Perceba a mudança de visão que a teoria atômica trouxe para a ciência: nossa tendência é achar que, antes de abrir a caixa, não sabemos se o gato está vivo ou morto. Aparentemente, não dá para concluir nada a esse respeito. Mas a física contradiz essa noção intuitiva e diz o oposto: podemos, sim, saber alguma coisa sobre o conteúdo oculto da caixa. Tanto sabemos que podemos até projetar um novo tipo de computador com o que sabemos.

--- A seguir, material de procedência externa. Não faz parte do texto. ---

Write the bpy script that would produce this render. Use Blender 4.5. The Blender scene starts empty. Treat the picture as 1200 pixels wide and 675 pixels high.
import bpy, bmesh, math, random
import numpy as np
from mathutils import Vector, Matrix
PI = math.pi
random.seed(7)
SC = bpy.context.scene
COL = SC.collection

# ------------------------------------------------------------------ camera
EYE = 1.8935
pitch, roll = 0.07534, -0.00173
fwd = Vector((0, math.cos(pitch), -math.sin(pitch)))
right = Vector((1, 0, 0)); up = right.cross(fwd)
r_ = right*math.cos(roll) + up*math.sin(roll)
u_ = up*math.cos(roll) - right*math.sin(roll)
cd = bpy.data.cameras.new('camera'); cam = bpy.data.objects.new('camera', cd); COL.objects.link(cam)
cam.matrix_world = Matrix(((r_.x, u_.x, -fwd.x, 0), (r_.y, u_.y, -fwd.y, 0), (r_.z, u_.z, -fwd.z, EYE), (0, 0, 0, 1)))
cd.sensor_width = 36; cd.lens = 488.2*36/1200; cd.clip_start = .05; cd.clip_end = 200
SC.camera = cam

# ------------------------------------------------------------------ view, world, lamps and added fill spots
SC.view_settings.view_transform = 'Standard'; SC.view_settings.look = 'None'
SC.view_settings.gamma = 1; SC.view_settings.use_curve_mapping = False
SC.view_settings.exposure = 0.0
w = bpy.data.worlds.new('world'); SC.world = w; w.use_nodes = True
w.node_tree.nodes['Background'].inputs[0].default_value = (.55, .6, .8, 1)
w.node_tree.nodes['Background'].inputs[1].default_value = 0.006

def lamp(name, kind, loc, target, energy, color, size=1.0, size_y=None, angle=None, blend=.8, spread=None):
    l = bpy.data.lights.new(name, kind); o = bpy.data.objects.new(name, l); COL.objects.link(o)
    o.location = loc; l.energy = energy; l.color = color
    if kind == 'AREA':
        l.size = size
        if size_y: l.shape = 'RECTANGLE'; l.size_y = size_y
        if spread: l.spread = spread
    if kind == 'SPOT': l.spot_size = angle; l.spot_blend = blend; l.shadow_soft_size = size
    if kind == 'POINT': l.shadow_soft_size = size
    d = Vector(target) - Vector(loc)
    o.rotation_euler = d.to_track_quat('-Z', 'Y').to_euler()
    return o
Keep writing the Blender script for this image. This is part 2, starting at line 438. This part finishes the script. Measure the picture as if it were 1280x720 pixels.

Passada a perplexidade, os cientistas aprenderam a provocar situações como a do gato, só que com átomos. Assim surgiram os entrelaçamentos. Um meio de entrelaçar é obrigar dois átomos a passar por uma espécie de filtro que os separa de acordo com sua rotação: se um átomo gira para a esquerda, vai para um recipiente. Se gira para a direita, vai para outro. Como não se sabe de antemão qual é a rotação de cada átomo – e os recipientes estão fechados –, os dois átomos se encontram numa situação indefinida. É como se fossem dois gatos de Schrödinger: cada um gira para os dois lados ao mesmo tempo. Mas eles estão entrelaçados porque é certo que, se você determinar a rotação de um, a do outro será obrigatoriamente a contrária. Se um gira para a esquerda, o outro certamente rodará para a direita. E, ainda que você leve um deles para Marte, essa conexão se mantém. Sabe-se lá como, mas é o que acontece.
Até hoje, é isso que se conseguiu fazer: criar casais de subpartículas dançarinas e até teletransportá-las por distâncias pequenas. Não é a mesma coisa que recriar pessoas inteiras rodopiando pelo Universo – e é quase certo que jamais se chegue a esse estágio. Simplificados dessa maneira, os fantasmas da física quântica até parecem uma bobagem. Mas é assim mesmo. Todo mistério perde o encanto ao ser decifrado.